Blumenfield presented Officer Beyea's mother, Cathy, with a replica of the sign identifying the walkway and a proclamation from the City Council, as an LAPD helicopter did a flyover and a stiff southerly breeze kept a row of American flags at attention.

Cathy Beyea didn't learn about the effort to honor her son until just recently. "Oh my God, this is fantastic. I can't believe it," she said. "Not a single day goes by that I don't think about him. I've learned to deal with it, but I still think of him like it was yesterday."

Beyea had been on the force for three months when he was sent to a burglary call in North Hollywood in June 1988. There was nothing routine about it.

He confronted two teenage gang members trying to steal merchandise from a Lankershim Boulevard stereo shop. A fight ensued, and one of the suspects, Robert Steele, 16, managed to take Beyea's gun and shoot him.

Four hours later, Steele was shot and killed by officers in the attic of an abandoned home. His family later sued the four officers on the scene for $2 million in U.S. District Court, but a jury determined there was no fault in the incident.

Hanna, also a Reseda resident, said he got the idea to memorialize Beyea in 2004 while in a course for a masters in public administration at Cal State Northridge. One assignment was to take on a project and come up with steps to mobilize the community.

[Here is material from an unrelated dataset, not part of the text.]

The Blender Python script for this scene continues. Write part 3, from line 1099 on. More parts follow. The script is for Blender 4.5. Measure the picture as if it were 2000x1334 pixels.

He immediately thought of Beyea and the best ways to honor his sacrifice. That effort resulted in turning what had been a dirt dumping ground into a place where residents can relax and reflect.

While at this point, the memorial on the east side of Crebs remains dirt, Hanna said, "To me, it's just a beginning. With an official monument, I can go get matching funds from the city to get a grant for a nice granite walkway with a concrete ribbon."

Blumenfield hailed the walkway as an "organic effort" out of a seed planted by community members. "It's an inspiring place," he said. "I feel really good about it on many levels."